_Exercise objective_
Output the data below in full, byte for byte. Nothing may differ.

_Material provided_
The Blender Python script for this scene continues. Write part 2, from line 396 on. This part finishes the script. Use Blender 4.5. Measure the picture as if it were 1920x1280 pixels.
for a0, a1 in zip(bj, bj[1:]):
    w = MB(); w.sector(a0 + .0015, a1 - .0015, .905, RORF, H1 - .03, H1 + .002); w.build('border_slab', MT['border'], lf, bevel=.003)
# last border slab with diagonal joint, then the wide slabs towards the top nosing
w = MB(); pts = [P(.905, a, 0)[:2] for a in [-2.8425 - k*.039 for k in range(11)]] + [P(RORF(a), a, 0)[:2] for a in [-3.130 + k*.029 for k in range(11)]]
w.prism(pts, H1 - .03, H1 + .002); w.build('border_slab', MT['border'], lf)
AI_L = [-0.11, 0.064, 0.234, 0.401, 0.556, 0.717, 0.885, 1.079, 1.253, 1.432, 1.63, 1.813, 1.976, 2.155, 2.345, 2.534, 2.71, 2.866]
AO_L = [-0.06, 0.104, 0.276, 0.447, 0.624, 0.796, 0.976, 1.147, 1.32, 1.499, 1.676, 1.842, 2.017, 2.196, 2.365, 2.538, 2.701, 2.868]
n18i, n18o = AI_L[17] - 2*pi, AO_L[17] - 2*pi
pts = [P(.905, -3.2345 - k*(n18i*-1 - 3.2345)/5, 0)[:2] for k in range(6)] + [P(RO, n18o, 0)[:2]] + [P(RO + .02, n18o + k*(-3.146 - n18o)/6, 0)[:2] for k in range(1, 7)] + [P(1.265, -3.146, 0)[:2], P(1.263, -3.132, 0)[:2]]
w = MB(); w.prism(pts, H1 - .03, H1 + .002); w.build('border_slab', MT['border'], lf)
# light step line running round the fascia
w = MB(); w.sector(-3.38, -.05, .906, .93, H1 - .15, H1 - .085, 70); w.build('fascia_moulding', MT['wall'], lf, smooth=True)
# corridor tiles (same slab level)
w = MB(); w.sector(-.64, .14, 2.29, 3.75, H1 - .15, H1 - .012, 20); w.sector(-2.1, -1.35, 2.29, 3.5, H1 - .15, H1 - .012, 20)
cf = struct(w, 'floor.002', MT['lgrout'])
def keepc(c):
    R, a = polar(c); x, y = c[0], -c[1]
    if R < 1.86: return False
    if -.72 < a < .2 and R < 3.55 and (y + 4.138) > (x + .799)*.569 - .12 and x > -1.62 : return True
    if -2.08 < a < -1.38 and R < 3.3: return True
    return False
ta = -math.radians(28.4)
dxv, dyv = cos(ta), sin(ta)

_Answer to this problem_
The Blender Python script for this scene continues. Write part 2, from line 396 on. This part finishes the script. Use Blender 4.5. Measure the picture as if it were 1920x1280 pixels.
for a0, a1 in zip(bj, bj[1:]):
    w = MB(); w.sector(a0 + .0015, a1 - .0015, .905, RORF, H1 - .03, H1 + .002); w.build('border_slab', MT['border'], lf, bevel=.003)
# last border slab with diagonal joint, then the wide slabs towards the top nosing
w = MB(); pts = [P(.905, a, 0)[:2] for a in [-2.8425 - k*.039 for k in range(11)]] + [P(RORF(a), a, 0)[:2] for a in [-3.130 + k*.029 for k in range(11)]]
w.prism(pts, H1 - .03, H1 + .002); w.build('border_slab', MT['border'], lf)
AI_L = [-0.11, 0.064, 0.234, 0.401, 0.556, 0.717, 0.885, 1.079, 1.253, 1.432, 1.63, 1.813, 1.976, 2.155, 2.345, 2.534, 2.71, 2.866]
AO_L = [-0.06, 0.104, 0.276, 0.447, 0.624, 0.796, 0.976, 1.147, 1.32, 1.499, 1.676, 1.842, 2.017, 2.196, 2.365, 2.538, 2.701, 2.868]
n18i, n18o = AI_L[17] - 2*pi, AO_L[17] - 2*pi
pts = [P(.905, -3.2345 - k*(n18i*-1 - 3.2345)/5, 0)[:2] for k in range(6)] + [P(RO, n18o, 0)[:2]] + [P(RO + .02, n18o + k*(-3.146 - n18o)/6, 0)[:2] for k in range(1, 7)] + [P(1.265, -3.146, 0)[:2], P(1.263, -3.132, 0)[:2]]
w = MB(); w.prism(pts, H1 - .03, H1 + .002); w.build('border_slab', MT['border'], lf)
# light step line running round the fascia
w = MB(); w.sector(-3.38, -.05, .906, .93, H1 - .15, H1 - .085, 70); w.build('fascia_moulding', MT['wall'], lf, smooth=True)
# corridor tiles (same slab level)
w = MB(); w.sector(-.64, .14, 2.29, 3.75, H1 - .15, H1 - .012, 20); w.sector(-2.1, -1.35, 2.29, 3.5, H1 - .15, H1 - .012, 20)
cf = struct(w, 'floor.002', MT['lgrout'])
def keepc(c):
    R, a = polar(c); x, y = c[0], -c[1]
    if R < 1.86: return False
    if -.72 < a < .2 and R < 3.55 and (y + 4.138) > (x + .799)*.569 - .12 and x > -1.62 : return True
    if -2.08 < a < -1.38 and R < 3.3: return True
    return False
ta = -math.radians(28.4)
dxv, dyv = cos(ta), sin(ta)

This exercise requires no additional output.